We have domestic capacities which are worth roughly about Rs 400 crore. The liability per plant is estimated at Rs 1,500 crore. There are 26 such pools around the world and we would have to take support from those. The pool would cover only civil liabilities. We have worked out some modalities but the main issue is the inspection of power plants by foreign agencies. For the formation of any such pool, inspection is necessary. It happens in every country — from Japan to China. The people who would inspect the power plants are experts in nuclear insurance. They would seek data on different parameters like safety, security and other risks. We are in constant talks with the government and the Nuclear Power Corporation and hope to get a breakthrough soon.

How did your business fare in 2010-11? What was the share of overseas business during the period?
In 2009-10, our total premium income stood at around Rs 9,000 crore and we expect a 20 per cent growth in 2010-11. So, the total premium income should cross Rs 11,000 crore.

The share of overseas business should be in the region of 48 per cent. By March 2012, overseas business would contribute 50 per cent to our total business. We have recently opened an office at Kuala Lumpur and are planning to open an office in Brazil and another in Africa — most probably in South Africa.

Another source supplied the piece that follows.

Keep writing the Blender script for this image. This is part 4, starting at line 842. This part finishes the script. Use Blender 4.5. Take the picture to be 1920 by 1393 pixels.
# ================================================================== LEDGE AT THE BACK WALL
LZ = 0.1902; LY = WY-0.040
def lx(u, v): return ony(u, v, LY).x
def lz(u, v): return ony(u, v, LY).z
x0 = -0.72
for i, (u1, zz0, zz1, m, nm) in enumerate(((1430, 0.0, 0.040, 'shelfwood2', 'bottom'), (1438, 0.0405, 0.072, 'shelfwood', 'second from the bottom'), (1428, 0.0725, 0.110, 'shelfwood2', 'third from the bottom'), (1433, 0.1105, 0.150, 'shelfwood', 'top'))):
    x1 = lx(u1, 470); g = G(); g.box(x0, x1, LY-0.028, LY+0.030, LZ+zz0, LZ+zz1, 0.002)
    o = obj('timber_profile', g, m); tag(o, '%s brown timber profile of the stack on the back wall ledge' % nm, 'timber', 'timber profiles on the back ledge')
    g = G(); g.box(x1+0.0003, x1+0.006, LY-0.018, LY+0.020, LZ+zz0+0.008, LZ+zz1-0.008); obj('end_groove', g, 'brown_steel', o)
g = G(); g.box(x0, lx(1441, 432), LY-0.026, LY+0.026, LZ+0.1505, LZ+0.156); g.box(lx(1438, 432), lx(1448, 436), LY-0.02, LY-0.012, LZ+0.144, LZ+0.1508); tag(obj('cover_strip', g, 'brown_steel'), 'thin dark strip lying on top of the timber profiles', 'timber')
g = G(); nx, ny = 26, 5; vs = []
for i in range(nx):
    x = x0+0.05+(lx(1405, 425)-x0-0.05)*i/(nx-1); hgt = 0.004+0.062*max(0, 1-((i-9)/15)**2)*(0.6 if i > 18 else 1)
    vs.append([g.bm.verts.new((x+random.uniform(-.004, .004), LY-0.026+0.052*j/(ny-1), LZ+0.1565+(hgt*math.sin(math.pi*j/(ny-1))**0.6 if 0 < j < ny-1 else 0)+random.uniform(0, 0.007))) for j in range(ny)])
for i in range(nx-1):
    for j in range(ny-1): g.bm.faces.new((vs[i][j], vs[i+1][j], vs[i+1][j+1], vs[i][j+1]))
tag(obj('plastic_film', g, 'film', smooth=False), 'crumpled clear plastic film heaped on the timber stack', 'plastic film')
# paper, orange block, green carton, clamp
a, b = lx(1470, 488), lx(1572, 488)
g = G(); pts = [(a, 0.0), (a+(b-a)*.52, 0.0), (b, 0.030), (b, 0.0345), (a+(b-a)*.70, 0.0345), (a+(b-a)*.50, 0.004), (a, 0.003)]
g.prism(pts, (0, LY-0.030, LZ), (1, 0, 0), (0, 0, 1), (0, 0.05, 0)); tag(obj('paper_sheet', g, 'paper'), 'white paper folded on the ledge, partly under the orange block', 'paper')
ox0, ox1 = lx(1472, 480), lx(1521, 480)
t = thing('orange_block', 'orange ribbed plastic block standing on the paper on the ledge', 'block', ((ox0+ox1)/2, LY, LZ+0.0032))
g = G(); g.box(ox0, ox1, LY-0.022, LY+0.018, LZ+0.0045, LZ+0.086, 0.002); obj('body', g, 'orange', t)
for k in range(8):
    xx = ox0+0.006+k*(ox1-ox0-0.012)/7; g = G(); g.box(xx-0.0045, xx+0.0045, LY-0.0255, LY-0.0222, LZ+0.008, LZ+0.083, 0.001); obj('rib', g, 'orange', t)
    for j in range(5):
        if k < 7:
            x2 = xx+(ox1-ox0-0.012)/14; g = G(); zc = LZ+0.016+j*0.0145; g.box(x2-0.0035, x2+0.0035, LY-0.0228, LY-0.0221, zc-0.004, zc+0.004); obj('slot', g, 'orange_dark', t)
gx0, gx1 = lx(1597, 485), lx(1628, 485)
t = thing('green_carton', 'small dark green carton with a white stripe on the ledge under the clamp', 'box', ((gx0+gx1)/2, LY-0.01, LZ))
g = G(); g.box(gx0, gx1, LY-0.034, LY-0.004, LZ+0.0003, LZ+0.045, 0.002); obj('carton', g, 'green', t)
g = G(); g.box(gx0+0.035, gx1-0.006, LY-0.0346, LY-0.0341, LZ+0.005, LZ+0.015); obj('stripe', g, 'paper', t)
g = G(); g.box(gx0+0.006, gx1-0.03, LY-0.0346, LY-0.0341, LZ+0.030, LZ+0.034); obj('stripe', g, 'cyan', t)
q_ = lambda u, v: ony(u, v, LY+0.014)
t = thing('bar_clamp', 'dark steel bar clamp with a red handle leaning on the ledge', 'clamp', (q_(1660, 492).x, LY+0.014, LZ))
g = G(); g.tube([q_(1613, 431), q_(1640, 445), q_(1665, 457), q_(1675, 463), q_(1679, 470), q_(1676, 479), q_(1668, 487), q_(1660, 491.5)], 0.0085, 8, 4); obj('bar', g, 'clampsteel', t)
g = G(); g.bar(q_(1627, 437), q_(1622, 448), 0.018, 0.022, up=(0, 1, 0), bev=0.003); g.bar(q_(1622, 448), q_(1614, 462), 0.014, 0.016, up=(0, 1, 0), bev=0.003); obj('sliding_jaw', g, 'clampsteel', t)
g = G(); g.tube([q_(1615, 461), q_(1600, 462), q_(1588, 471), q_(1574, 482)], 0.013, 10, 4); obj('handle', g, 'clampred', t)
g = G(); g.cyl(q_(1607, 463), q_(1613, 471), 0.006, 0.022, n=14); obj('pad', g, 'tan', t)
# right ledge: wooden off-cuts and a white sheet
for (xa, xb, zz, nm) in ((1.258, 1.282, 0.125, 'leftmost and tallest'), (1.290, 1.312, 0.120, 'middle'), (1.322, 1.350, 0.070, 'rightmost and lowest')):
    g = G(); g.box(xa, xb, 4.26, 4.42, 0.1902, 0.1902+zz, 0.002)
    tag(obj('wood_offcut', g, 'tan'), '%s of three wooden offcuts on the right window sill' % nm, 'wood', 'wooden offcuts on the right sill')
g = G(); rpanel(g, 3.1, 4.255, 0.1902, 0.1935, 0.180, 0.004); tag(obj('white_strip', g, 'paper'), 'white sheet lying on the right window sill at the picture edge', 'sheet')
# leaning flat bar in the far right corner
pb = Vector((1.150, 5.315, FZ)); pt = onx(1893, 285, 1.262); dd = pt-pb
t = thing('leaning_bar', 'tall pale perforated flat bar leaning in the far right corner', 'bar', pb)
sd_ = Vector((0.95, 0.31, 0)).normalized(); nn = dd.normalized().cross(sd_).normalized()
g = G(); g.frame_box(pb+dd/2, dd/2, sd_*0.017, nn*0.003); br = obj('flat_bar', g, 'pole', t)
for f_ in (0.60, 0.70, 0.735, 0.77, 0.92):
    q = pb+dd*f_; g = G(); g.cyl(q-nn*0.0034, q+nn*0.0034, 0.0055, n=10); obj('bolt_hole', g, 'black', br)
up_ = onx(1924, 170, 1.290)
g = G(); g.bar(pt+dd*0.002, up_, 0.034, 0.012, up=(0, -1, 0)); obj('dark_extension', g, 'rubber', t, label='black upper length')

Despite a decent growth in premiums, the domestic general insurance industry is incurring huge underwriting losses.
The major concern for the domestic general insurance industry is the rise in underwriting losses. Motor and health constitute 64 per cent of the total business and both recording losses. This is not the result of de-tariffing only. I think the industry is not pricing the risks adequately. Hence, loss ratios are climbing every year. The industry must strive to improve underwriting practices.